Pull every line containing "scene" out of the material below.

[Data supplied]
☆ ☆ ☆

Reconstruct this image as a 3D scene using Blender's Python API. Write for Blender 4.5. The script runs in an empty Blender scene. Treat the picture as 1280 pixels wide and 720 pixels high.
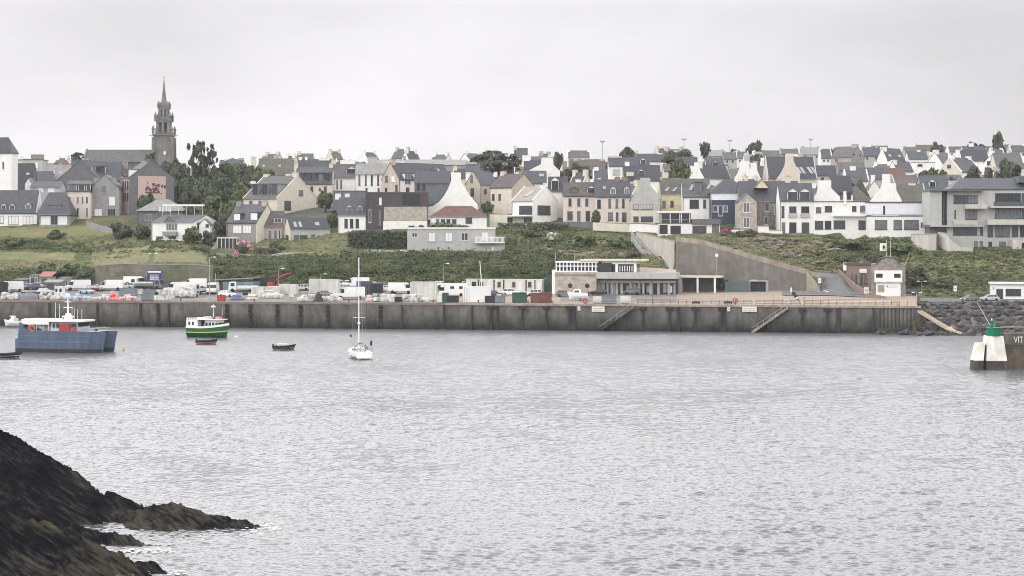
import bpy, math, random
import numpy as np
from mathutils import Vector, noise
random.seed(7); np.random.seed(7)
sc = bpy.context.scene
COL = sc.collection
F, CH, HY = 2400.0, 22.2, 300.0        # focal length (px of the 1280 frame), eye height, horizon row
rad = math.radians

def Yq(px):                             # distance of the quay edge along a bearing
    return 472.9/(1+.189*(px-640)/F)
def P(px, py, Y):
    return Vector(((px-640)*Y/F, Y, CH+(HY-py)*Y/F))
def Zpy(py, Y): return CH+(HY-py)*Y/F

# ------------------------------------------------------------------ terrain profile
def far_tail(lo=0):
    return [(130,270),(170,254),(205,243),(250,231),(310,219+lo*.5),(370,211+lo),(460,205+lo),(600,202+lo)]
COLS = {
 -500: [(55,358),(65,346),(105,300),(118,283)]+far_tail(8),
 100: [(55,358),(65,345),(105,300),(118,282)]+far_tail(8),
 150: [(55,358),(62,342),(95,306),(115,284)]+far_tail(8),
 190: [(55,357),(58,346),(61,331),(92,304),(112,296)]+far_tail(8),
 250: [(55,357),(58,346),(61,331),(92,307),(112,292)]+far_tail(8),
 275: [(55,355),(66,333),(80,329),(88,318),(98,308),(112,292)]+far_tail(8),
 345: [(55,353),(66,332),(80,325),(95,309),(112,296)]+far_tail(6),
 420: [(55,352),(68,330),(80,322),(95,306),(112,290)]+far_tail(0),
 500: [(55,352),(70,324),(80,319),(90,314),(112,286)]+far_tail(0),
 625: [(55,352),(70,324),(80,319),(92,317),(108,286)]+far_tail(0),
 655: [(55,352),(70,326),(90,304),(108,284)]+far_tail(0),
 760: [(55,350),(66,333),(80,320),(95,300),(108,285)]+far_tail(0),
 800: [(55,350),(66,334),(80,318),(95,302),(108,294)]+far_tail(0),
 840: [(54,364),(60,340),(70,318),(95,298),(104,294)]+far_tail(0),
 846: [(54,366),(55.5,299),(63,298),(95,295),(104,292)]+far_tail(0),
 935: [(54,366),(55.5,322),(63,321),(72,308),(95,297)]+far_tail(0),
 1020: [(54.7,367),(55.6,346),(63,341),(75,322),(93,300)]+far_tail(0),
 1050: [(34,373.5),(44,364),(63,341),(75,326),(93,300)]+far_tail(0),
 1058: [(34,373.5),(44,366),(56,352),(63,343),(75,327),(93,300)],
 1066: [(32,374),(46,368),(60,361),(67,348),(76,328),(93,300)],
 1090: [(30,374),(46,370),(60,365),(67,350),(76,330),(93,300)]+far_tail(0),
 1140: [(30,376),(42,370),(55,352),(80,318),(93,302)]+far_tail(0),
 1156: [(-12,430),(-4,417),(20,381),(24,379),(40,373),(55,352),(80,318),(93,312)]+far_tail(0),
 1800: [(-12,430),(-4,417),(20,381),(24,379),(40,373),(55,354),(80,322),(93,316)]+far_tail(0),
}
def deck_z(D): return 6.5+.04*D
_ck = sorted(COLS)
_cz = {}
for k in _ck:
    ds, zs = [], []
    pts = COLS[k]
    if k < 1150:
        ds += [-12, 2, 2.5, min(45, pts[0][0]-2)]; zs += [-4, -4, 5.5, deck_z(min(45, pts[0][0]-2))-.5]
    for d, py in pts:
        ds.append(d); zs.append(Zpy(py, Yq(k)+d))
    ds += [3500]; zs += [zs[-1]]
    _cz[k] = (ds, zs)
def terr(px, D):
    px = max(_ck[0], min(_ck[-1]-1, px))
    for i in range(len(_ck)-1):
        if _ck[i] <= px <= _ck[i+1]:
            t = (px-_ck[i])/(_ck[i+1]-_ck[i])
            a = np.interp(D, *_cz[_ck[i]]); b = np.interp(D, *_cz[_ck[i+1]])
            z = float(a*(1-t)+b*t)
            if D > 63:
                Y = Yq(px)+D; x = (px-640)*Y/F
                z += min(1, (D-63)/8)*(.5*noise.noise(Vector((x*.12, Y*.12, 0)))+.25*noise.noise(Vector((x*.4, Y*.4, 3))))
            return z
HOUSES = []                             # (col0, col1, depth, ridge row, eave row) of what stands
def ground(px, D):
    g = terr(px, D)
    if px < 1140 and D < 52: g = max(g, deck_z(D))
    return g
def G(px, D, dz=0):
    Y = Yq(px)+D
    return Vector(((px-640)*Y/F, Y, ground(px, D)+dz))
def Dfor(px, py, lo=1.0, hi=54):        # where on the quay a thing with its foot at that row stands
    best = lo
    for D in np.arange(lo, hi, .5):
        Y = Yq(px)+D
        if HY+(CH-ground(px, D))*F/Y >= py: best = D
    return float(best)

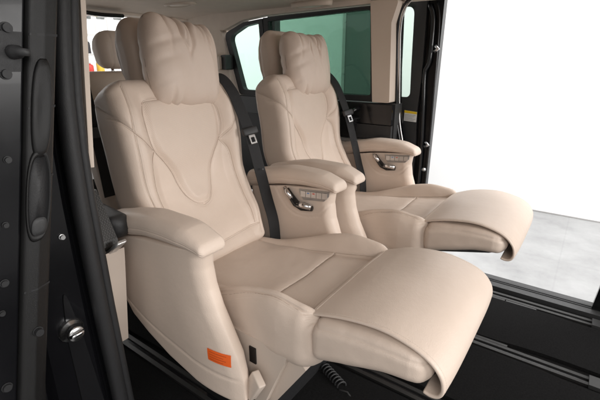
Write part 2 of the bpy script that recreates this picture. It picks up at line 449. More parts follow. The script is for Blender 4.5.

☆ ☆ ☆

[In response]
Reconstruct this image as a 3D scene using Blender's Python API. Write for Blender 4.5. The script runs in an empty Blender scene. Treat the picture as 1280 pixels wide and 720 pixels high.
sc = bpy.context.scene